Mas Manuel Guimarães ainda tem mais um herói no currículo, um que o faz chorar ainda mais. Chama-se João e esteve ocupado levando uma manada de vacas para locais altos, por causa das águas, não estando lá quando os seus quatro filhos, o mais novo de dois e o mais velho de 11 anos, foram levados na corrente.
"Quando eu lhe perguntei 'como é que estão os animais' ele disse 'patrão, não perdi os animais, mas por conta de estar lá perdi os meus quatro filhos'"
João ficou na fazenda encaminhando os animais para lugares altos, eram 2.000 e o lugar alto do costume não era suficientemente alto desta vez. E a água chegou depressa.
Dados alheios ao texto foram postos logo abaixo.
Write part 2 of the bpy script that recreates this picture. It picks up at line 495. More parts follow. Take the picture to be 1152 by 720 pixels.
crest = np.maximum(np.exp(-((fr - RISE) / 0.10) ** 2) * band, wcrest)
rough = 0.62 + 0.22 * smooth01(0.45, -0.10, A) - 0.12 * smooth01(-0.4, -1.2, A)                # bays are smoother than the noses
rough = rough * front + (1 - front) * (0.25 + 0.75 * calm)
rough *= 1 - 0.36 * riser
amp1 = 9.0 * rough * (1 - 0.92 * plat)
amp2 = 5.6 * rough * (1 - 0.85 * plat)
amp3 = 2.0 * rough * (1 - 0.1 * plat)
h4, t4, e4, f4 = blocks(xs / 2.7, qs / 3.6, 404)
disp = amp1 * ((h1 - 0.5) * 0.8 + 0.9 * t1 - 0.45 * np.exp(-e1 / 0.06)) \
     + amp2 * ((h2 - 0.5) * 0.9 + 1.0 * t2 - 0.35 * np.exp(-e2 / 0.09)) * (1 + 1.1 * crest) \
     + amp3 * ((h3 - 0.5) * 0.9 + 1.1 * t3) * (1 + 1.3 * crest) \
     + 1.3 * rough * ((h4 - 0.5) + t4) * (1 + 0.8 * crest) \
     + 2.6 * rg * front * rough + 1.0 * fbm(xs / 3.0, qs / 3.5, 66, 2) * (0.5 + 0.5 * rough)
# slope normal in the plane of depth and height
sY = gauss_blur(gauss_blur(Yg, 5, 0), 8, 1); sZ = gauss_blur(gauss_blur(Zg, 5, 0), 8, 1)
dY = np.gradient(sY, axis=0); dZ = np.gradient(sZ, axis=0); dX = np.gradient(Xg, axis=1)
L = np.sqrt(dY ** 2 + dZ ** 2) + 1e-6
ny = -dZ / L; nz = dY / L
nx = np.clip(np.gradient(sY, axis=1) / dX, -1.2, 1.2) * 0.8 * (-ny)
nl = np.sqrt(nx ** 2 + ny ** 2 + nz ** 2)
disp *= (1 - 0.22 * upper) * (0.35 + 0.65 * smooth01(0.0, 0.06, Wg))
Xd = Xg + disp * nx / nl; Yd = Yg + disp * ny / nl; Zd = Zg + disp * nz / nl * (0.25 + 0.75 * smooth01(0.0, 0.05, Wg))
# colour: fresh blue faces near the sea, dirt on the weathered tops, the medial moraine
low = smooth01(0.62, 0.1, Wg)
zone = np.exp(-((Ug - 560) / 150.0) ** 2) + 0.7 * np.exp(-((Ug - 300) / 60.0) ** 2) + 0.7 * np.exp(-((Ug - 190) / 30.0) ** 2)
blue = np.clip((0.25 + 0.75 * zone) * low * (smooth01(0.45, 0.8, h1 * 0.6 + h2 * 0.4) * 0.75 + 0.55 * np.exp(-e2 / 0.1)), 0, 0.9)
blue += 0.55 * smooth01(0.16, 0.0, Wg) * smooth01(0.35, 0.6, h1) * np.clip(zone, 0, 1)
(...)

Na fazenda de Nhamatanda, relata citando os trabalhadores, "de manhã estava no sapato, uma hora depois nos joelhos, meia hora a seguir na cintura e uma hora mais e estavam fugindo para cima das árvores". "Eu nunca vi isto, estou aqui há 25 anos, nunca a água atingiu estes níveis".
Há 25 anos Manuel Guimarães veio por três meses, para exportar camarão. Hoje é um dos maiores criadores de gado de Moçambique, exporta camarão para Portugal, as suas empresas foram distinguidas como as segundas maiores Pequenas e Médias Empresas no âmbito da exportação e da exportação de produtos de mar.
O projeto dos crocodilos foi pensado para minimizar a perda de vidas humanas e mediante um acordo com o Governo foram recolhidos ovos para desenvolver a fazenda. As peles e os produtos derivados são vendidos para Portugal, Itália, Coreia do Sul e Japão. Os sapatos são feitos em Portugal e as bolsas na Itália.
A fazenda dos crocodilos foi crescendo, era agora também um restaurante e já estava começando um projeto de ecoturismo, com duas casas em madeira prontas. "Era uma fazenda linda", crescendo devagarinho, "com gosto", um trabalho de 10 anos, "e um dia desapareceu tudo".
Mas não só. No distrito de Buzi perdeu todos os animais e em Nhamatanda calcula que meio milhar. E a fazenda dos crocodilos está lá mostrando as suas desgraças, árvores caídas, casas destruídas, armazéns derrubados. Acabou o restaurante, a piscina, o "paint ball", o ecoturismo. Tudo feito com "tanto gosto".
Mas é o de menos, porque o que não lhe sai da cabeça é o empregado João. Tem ajudado na procura dos corpos dos filhos, mas até domingo ainda não os tinham encontrado.
Ele vai construir uma casa ao "senhor João", vai dar um terreno. Quando o diz, se emociona de novo. E acrescenta depois: "mas nunca posso devolver os filhos".
A Manuel Guimarães faltam palavras para agradecer ao empregado João e aos "40 magníficos" da fazenda dos crocodilos.
E por causa deles, com a ajuda deles, não tem dúvidas. Não é "um ciclonezito de 280 quilômetros por hora" que os vai fazer parar. Com informações da Lusa.